The first objective of the CBTC research project was to theorize the delayed rise in wage inequality in Europe and the sharp rise in the US, underlining the interaction between computers and class politics in producing the observed trends, and introducing the CBTC thesis. In an article published in Socio-Economic Review (2021), I developed a new agenda stating that politics moderates the effect of technological change on wages by stimulating norms of fair pay and equity. In the article, co-authored with Susanne Edler, we argue that the computer wage premium, which indicates whether workers who use a computer at work earn higher wages than workers who do not, is governed by the national institutional context, fostered by class politics (cross-class alliances and inter-class conflicts), which sets wage determination norms and practices. Analyzing the Survey of Adult Skills and indicators for pay-setting institutions and education systems at the country level, the findings reveal that, as expected, computer use at work is considerably higher in Liberal Market Economies countries than in other countries – Nordic Coordinated Market Economies above all. These results signify the centrality of coordinated markets, grounded in strong unions, centralized wage bargaining, and publicly funded education and training, for lower computer wage gaps and, hence, lower wage inequality levels.
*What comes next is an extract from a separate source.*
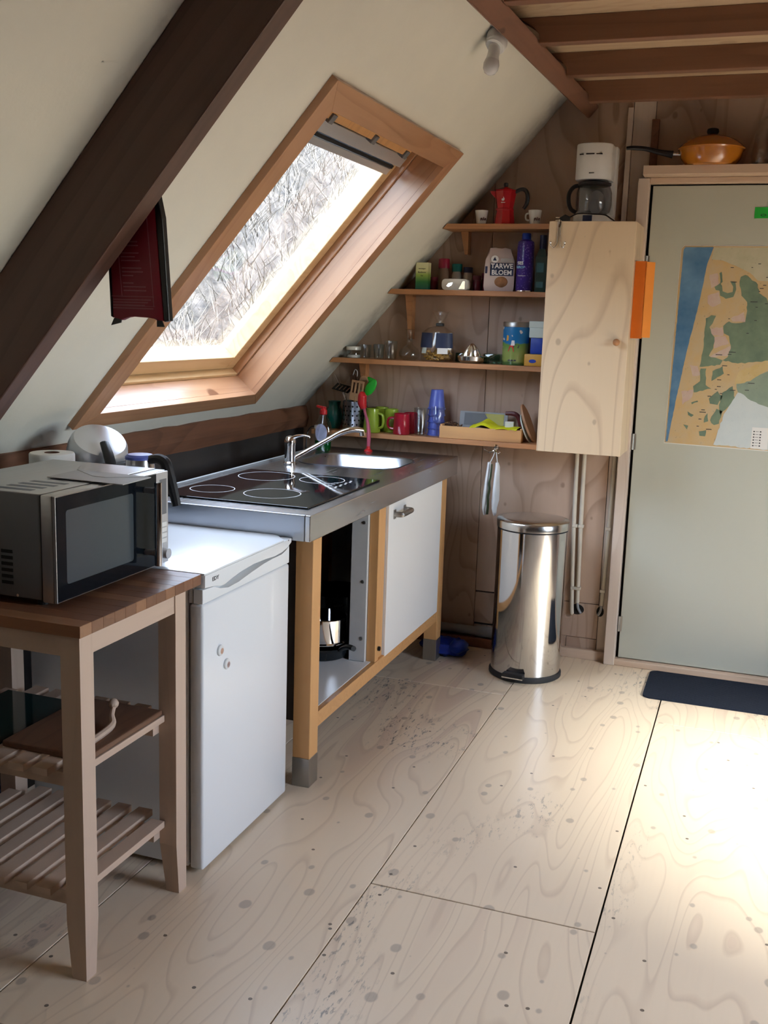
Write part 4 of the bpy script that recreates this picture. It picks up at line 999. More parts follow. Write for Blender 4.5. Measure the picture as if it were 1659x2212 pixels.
# ================================================================== top shelf and cabinet top
def cup(name, c, r0, r1, h, mat, label, cat, group=None, handle=None, wall=0.003, hm=None, hr=0.0035):
    """cup/mug/glass: c base centre; handle = (angle, size, z0, z1)"""
    o = thing(name, c, label, cat, group)
    b = B(); b.lathe([(0.001, 0.0005), (r0 * 0.92, 0.0005), (r0, 0.004), (r1, h), (r1 - wall * 0.5, h + 0.001), (r1 - wall, h), (r0 - wall, 0.006), (0.001, 0.005)], c, 28, cap=False); b.build('bowl', mat, o, smooth=True, angle=50)
    if handle:
        ang, s, z0, z1 = handle; dx, dy = cos(ang), sin(ang)
        rr = (r0 + r1) / 2 - 0.001; zm = (z0 + z1) / 2
        b = B(); b.tube([(c[0] + dx * rr, c[1] + dy * rr, c[2] + z1), (c[0] + dx * (rr + s * 0.8), c[1] + dy * (rr + s * 0.8), c[2] + z1 - 0.1 * (z1 - z0)), (c[0] + dx * (rr + s), c[1] + dy * (rr + s), c[2] + zm), (c[0] + dx * (rr + s * 0.75), c[1] + dy * (rr + s * 0.75), c[2] + z0 + 0.12 * (z1 - z0)), (c[0] + dx * rr, c[1] + dy * rr, c[2] + z0)], hr, 8, 5)
        b.build('handle', hm or mat, o, smooth=True)
    return o
m_china = plain('white_china', (0.74, 0.73, 0.69), 0.25, var=0.02, coat=0.3)
m_cuplogo = plain('brown_red_print', (0.12, 0.03, 0.03), 0.5)
for c, ang, lb in (((-1.208, 4.60, S1), radians(75), 'small white espresso cup between the sloping wall and the red coffee pot'), ((-0.972, 4.60, S1), radians(185), 'small white espresso cup with its handle towards the red coffee pot')):
    o = cup('espresso_cup', c, 0.021, 0.029, 0.060, m_china, lb, 'cup', 'espresso cups on the top shelf', (ang, 0.016, 0.018, 0.048), hr=0.004)
    b = B()
    for k in range(7):
        a = radians(-100 + 9 * k + 20); r = 0.0262 + 0.0008; z = c[2] + 0.020 + 0.004 * (k % 2)
        b.box(-0.0015, 0.0015, -0.0004, 0.0004, -0.004, 0.004 + 0.003 * (k % 3 == 0), M=Matrix.Translation((c[0] + (r - 0.0015) * cos(a), c[1] + (r - 0.0015) * sin(a), z)) @ Matrix.Rotation(a + pi / 2, 4, 'Z'))
    b.build('print', m_cuplogo, o)
# red moka pot
mk = thing('moka_pot', (-1.108, 4.61, S1), 'red enamel stovetop coffee pot with black handle on the top shelf', 'coffee pot')
mc = (-1.108, 4.61, S1)
b = B(); b.lathe([(0.045, 0.0005), (0.046, 0.004), (0.039, 0.058), (0.040, 0.062)], mc, 8); b.build('boiler', m_red, mk)
b = B(); b.lathe([(0.0385, 0.060), (0.0395, 0.064), (0.037, 0.070)], mc, 24); b.build('collar', m_red, mk, smooth=True)
b = B(); b.lathe([(0.0365, 0.069), (0.049, 0.140), (0.047, 0.142)], mc, 8); b.prism([(mc[0] - 0.040, mc[2] + 0.142), (mc[0] - 0.066, mc[2] + 0.142), (mc[0] - 0.062, mc[2] + 0.132), (mc[0] - 0.038, mc[2] + 0.108)], mc[1] - 0.010, mc[1] + 0.010, 'Y'); b.build('jug', m_red, mk)
b = B(); b.lathe([(0.050, 0.1415), (0.049, 0.146), (0.012, 0.158), (0.008, 0.159)], mc, 8); b.build('lid', m_red, mk)
b = B(); b.lathe([(0.006, 0.158), (0.010, 0.163), (0.0105, 0.174), (0.006, 0.177)], mc, 10); b.build('knob', m_black, mk)
b = B(); b.tube([(mc[0] + 0.040, mc[1], mc[2] + 0.137), (mc[0] + 0.068, mc[1], mc[2] + 0.149), (mc[0] + 0.088, mc[1], mc[2] + 0.143), (mc[0] + 0.097, mc[1], mc[2] + 0.12), (mc[0] + 0.095, mc[1], mc[2] + 0.09), (mc[0] + 0.082, mc[1], mc[2] + 0.068)], [0.009, 0.008, 0.009, 0.009, 0.009, 0.007], 10, 5); b.build('handle', m_black, mk, smooth=True)
b = B(); b.prism([(mc[0] - 0.004, mc[2] + 0.098), (mc[0] + 0.004, mc[2] + 0.098), (mc[0] + 0.007, mc[2] + 0.105), (mc[0] + 0.002, mc[2] + 0.116), (mc[0] + 0.001, mc[2] + 0.106), (mc[0] - 0.003, mc[2] + 0.108), (mc[0] - 0.006, mc[2] + 0.103)], mc[1] - 0.0445, mc[1] - 0.0405, 'Y'); b.box(mc[0] - 0.008, mc[0] + 0.009, mc[1] - 0.0415, mc[1] - 0.038, mc[2] + 0.090, mc[2] + 0.0925); b.build('emblem', m_whiteprint, mk)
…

The second objective of the CBTC research project was to develop a new structural conceptualization of the mechanisms behind the positive correlation between computerization and earnings, while emphasizing how the process of computerization transformed the politics of the production process in a way that increased the bargaining power of experts and managers and hence their relative earnings. I have accomplished this objective in three articles.
In an article published in Work and Occupations (2019), I developed a new theoretical framework that specifies what computerization does to unions. Supporting my theory, I showed that the computerization of U.S. workplaces accounts for about a quarter of the decline in union density – partly by changing the skill composition and partly by enhancing employers’ resistance to unions as measured by their use of unfair labor practices and decertification elections as documented by the NLRB.
In an article published in Work and Occupations (2020), I conceptualized the earnings advantage deriving from computerization around access to and control of information on the production process. I developed a new approach to measuring workers’ interaction with computers at work by measuring what workers do with computers and their location in the information flow (e.g. enter, manage, or utilize data) at the occupation level (CBTC third objective) and collated these occupational measures with the 1979–2016 Current Population Surveys (CPS). The analyses revealed a wage premium for occupations with greater access to and control of information. This information wage premium has risen over time, becoming more important than technological skill in explaining between-occupation wage inequality and, consequently, aggregate levels of wage inequality.
Based on this new approach to measuring computerization, in a fourth article, co-authored with Efrat Herzberg Druker and Adena White, we studied whether the wage premium on using computers at work is gender or non-gender-specific. In this article, published in Research in Social Stratification and Mobility (2024), we argue that the computer wage premium is, in part, gender-specific because gender as a status distinction can be an essential mechanism whereby workers may (or may not) gain earnings advantages from using computers at work. Our findings that the computer wage premium is biased in favor of men at the occupation level suggest that computer-based technologies relate to reproducing old forms of gender pay inequality due to gendered processes that operate mainly at the structural level (i.e. occupations).
The fourth objective of the CBTC research project was to form a research strategy for analyzing the effect of computerization on the wage structure across countries, workplaces, and over time. I have accomplished this objective in the four papers outlined above.